■ Exercise requirements
Everything in the data should be repeated exactly, save for the images.

■ Material to process
►
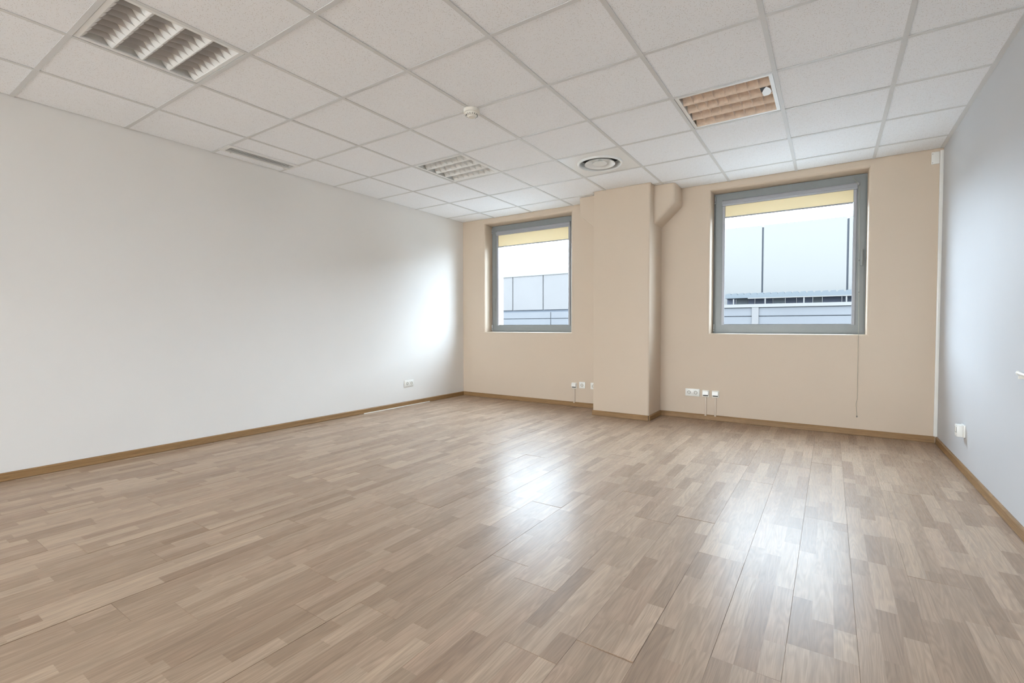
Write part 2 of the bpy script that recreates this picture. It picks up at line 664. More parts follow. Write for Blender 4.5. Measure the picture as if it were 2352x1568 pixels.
skirting('baseboard_left', 1, XL, 1, YR, YB - 0.0145, label='oak skirting board along the left wall')
skirting('baseboard_right', 1, XR, -1, YR, YB - 0.022, label='oak skirting board along the right wall')
skirting('baseboard_back', 0, YB, -1, XL, PX0 - 0.0005, label='oak skirting board under the left window')
skirting('baseboard_back_right', 0, YB, -1, PX1 + 0.0145, XR - 0.016, label='oak skirting board under the right window')
o = skirting('baseboard_column', 0, PY, -1, PX0 - 0.006, PX1 - 0.004, label='oak skirting board on the front of the wall column')
o = skirting('baseboard_column_side', 1, PX1, 1, PY + 0.004, YB - 0.0005, label='short oak skirting board on the right side of the wall column')
struct(sbox('trim_1', (XL + 0.0142, XL + 0.0215, 1.55, 2.62, 0.0, 0.008), M['white_plastic']), 'thin white strip at the foot of the left skirting')  # narrow pale strip along part of the skirting foot
struct(sbox('trim_2', (XR - 0.025, XR - 0.0005, YB - 0.018, YB, 0.058, 2.482), M['white_plastic'], bevel=0.002), 'white vertical cable duct in the right corner')

# ------------------------------------------------------------------ ceiling: slab, grid, tiles
CE = struct(sbox('ceiling', (XL, XR, YR, YB, 2.74, 2.78), M['plenum']), 'suspended ceiling of square white mineral tiles')
GX = [0.6 * i for i in range(1, 9)]
GY = [0.6 * j for j in range(-13, 6)]
FLG = 0.012


def sub_rect(rs, c):
    out = []
    for (a, b, d, e) in rs:
        x0, x1, y0, y1 = max(a, c[0]), min(b, c[1]), max(d, c[2]), min(e, c[3])
        if x0 >= x1 or y0 >= y1:
            out.append((a, b, d, e))
            continue
        if a < x0: out.append((a, x0, d, e))
        if x1 < b: out.append((x1, b, d, e))
        if d < y0: out.append((x0, x1, d, y0))
        if y1 < e: out.append((x0, x1, y1, e))
    return out


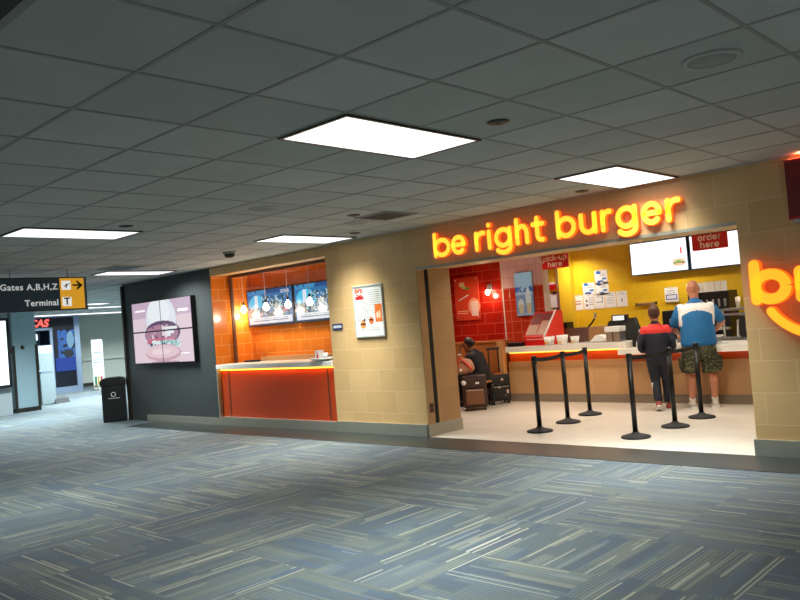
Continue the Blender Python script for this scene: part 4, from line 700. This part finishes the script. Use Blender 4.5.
◄
■ Reply to the task
Write part 2 of the bpy script that recreates this picture. It picks up at line 664. More parts follow. Write for Blender 4.5. Measure the picture as if it were 2352x1568 pixels.
skirting('baseboard_left', 1, XL, 1, YR, YB - 0.0145, label='oak skirting board along the left wall')
skirting('baseboard_right', 1, XR, -1, YR, YB - 0.022, label='oak skirting board along the right wall')
skirting('baseboard_back', 0, YB, -1, XL, PX0 - 0.0005, label='oak skirting board under the left window')
skirting('baseboard_back_right', 0, YB, -1, PX1 + 0.0145, XR - 0.016, label='oak skirting board under the right window')
o = skirting('baseboard_column', 0, PY, -1, PX0 - 0.006, PX1 - 0.004, label='oak skirting board on the front of the wall column')
o = skirting('baseboard_column_side', 1, PX1, 1, PY + 0.004, YB - 0.0005, label='short oak skirting board on the right side of the wall column')
struct(sbox('trim_1', (XL + 0.0142, XL + 0.0215, 1.55, 2.62, 0.0, 0.008), M['white_plastic']), 'thin white strip at the foot of the left skirting')  # narrow pale strip along part of the skirting foot
struct(sbox('trim_2', (XR - 0.025, XR - 0.0005, YB - 0.018, YB, 0.058, 2.482), M['white_plastic'], bevel=0.002), 'white vertical cable duct in the right corner')

# ------------------------------------------------------------------ ceiling: slab, grid, tiles
CE = struct(sbox('ceiling', (XL, XR, YR, YB, 2.74, 2.78), M['plenum']), 'suspended ceiling of square white mineral tiles')
GX = [0.6 * i for i in range(1, 9)]
GY = [0.6 * j for j in range(-13, 6)]
FLG = 0.012


def sub_rect(rs, c):
    out = []
    for (a, b, d, e) in rs:
        x0, x1, y0, y1 = max(a, c[0]), min(b, c[1]), max(d, c[2]), min(e, c[3])
        if x0 >= x1 or y0 >= y1:
            out.append((a, b, d, e))
            continue
        if a < x0: out.append((a, x0, d, e))
        if x1 < b: out.append((x1, b, d, e))
        if d < y0: out.append((x0, x1, d, y0))
        if y1 < e: out.append((x0, x1, y1, e))
    return out


Continue the Blender Python script for this scene: part 4, from line 700. This part finishes the script. Use Blender 4.5.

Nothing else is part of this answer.